He charged Gov. Paul LePage and former Gov. John Baldacci with ignoring the state’s obligation in statute to pay 55 percent of the cost of K-12 public education in Maine. LePage’s budget proposal uses the money from casinos for education still, it just doesn’t direct it all to the general purpose aid formula for K-12 public schools.

“The bottom line is they are violating the law,” Campbell said.

He said his bill moves money from special revenue funds currently paid by the casino to cover about $38 million of $183.2 million in new revenue for K-12 public schools in Maine over the next two years.

Campbell said until the state gets to that match amount for its public schools he intends to “fight and fight and fight to stop any other education funding.”

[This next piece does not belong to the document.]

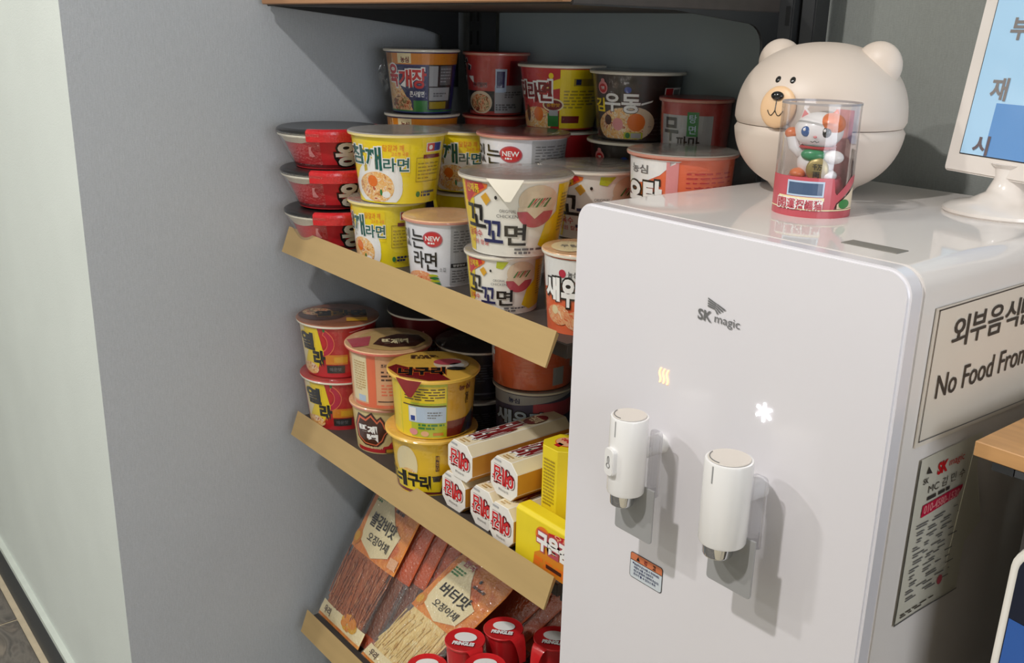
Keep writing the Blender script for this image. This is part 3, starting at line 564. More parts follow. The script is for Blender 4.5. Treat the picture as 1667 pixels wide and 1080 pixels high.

LePage Communication Director Peter Steele said the governor’s office would let the Legislature finish its work on the bill before commenting on it.

Those supporting the measure said the referendum voters passed to allow the Oxford Casino included a portion of funds to go to public schools, but rather than roll them into the school-funding formula LePage’s administration has decided to use them for other purposes.

Lois Kilby-Chesley, a teacher and president of the Maine Education Association, the statewide teachers’ union, said Monday that the MEA supports Campbell’s bill. She said the closest the state ever got to funding 55 percent of public school costs was in 2008 when it financed 53.8 percent.

“But since that time, each year we have fallen further behind,” Kilby-Chelsey said. She said under LePage’s current two-year budget proposal, state funding for K-12 will drop to below 45 percent.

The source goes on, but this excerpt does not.